2001_screenshot_stargate_011.jpg

We got started on pre-production and it was fun times.   We would meet two to three times a week talking about how we would build lights and who are character was and how we were going to do cloud tank stuff.  But Collin and Eric still had this ability to speak to the tone in a vocabulary I didn't have.  The reason... the music.  

Collin and Eric had a strong shared taste in the music they had always paired with Telescope.  We decided the way for me to get on their page was through that music.  They sent me multiple playlists and dozens of artists.  I was hesitant at first.  I like a lot of stuff, metal, rap, indie, electronic, but new age psychedelia was uncharted territory for me.  However, digging in and discussing what each of us liked and didn't like about each given artist is what really helped us discover what Telescope was all about.

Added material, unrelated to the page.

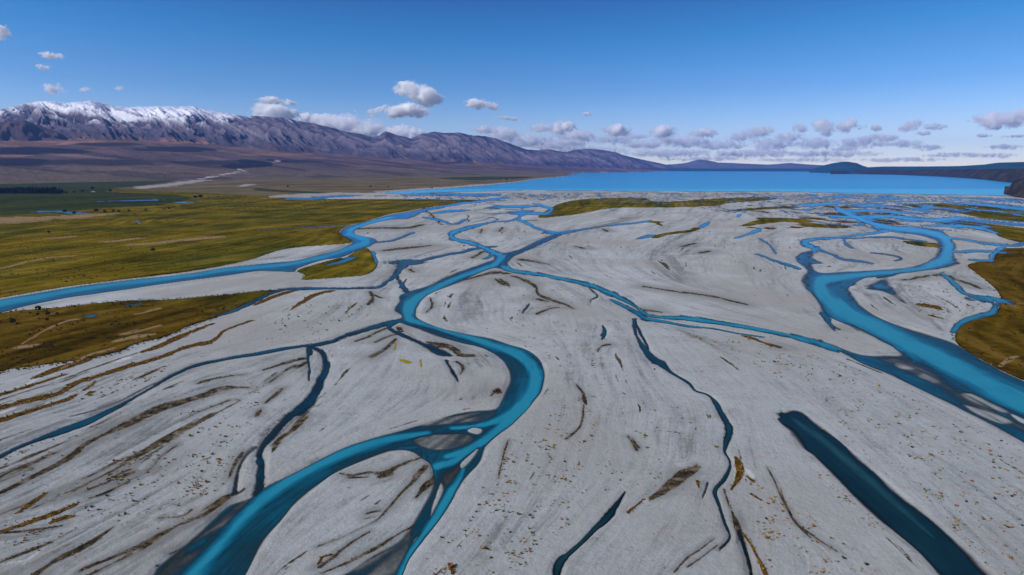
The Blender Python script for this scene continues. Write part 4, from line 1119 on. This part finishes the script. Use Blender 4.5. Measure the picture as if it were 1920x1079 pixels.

Through sharing artists and long listening sessions I think we really were able to find the tone, the story, and even the look of Telescope.  It helped us capture the feeling, the vibe.  There were many many long nights of writing, shot listing, editing, vfx, all full of music.  

Don't get me wrong, we watched a lot of movies.  We had a lot of discussions about the visuals and the the films we wanted to reference, but looking back, I think it'll be the music that will always stick with me.  Anytime I put Croms back on or Alan Hawkshaw, I link it not only to Telescope, but to the experience of leaving college and chasing dreams.  Luckily I had friends and artists who I really believe in to do it with.  

There's much more to the story of how Telescope came to be, the many many people who got involved and made it an amazing experience, and the risks that ended up really paying off.  But we'll save that for later posts.

 Footnote: Doug Kaplan and Zach Robinson put together a killer score which in a lot of ways was a realization of the music we had been consuming.  Kudos to them for capture our crazy ideas in a bottle.  The score might be my favorite part of the movie.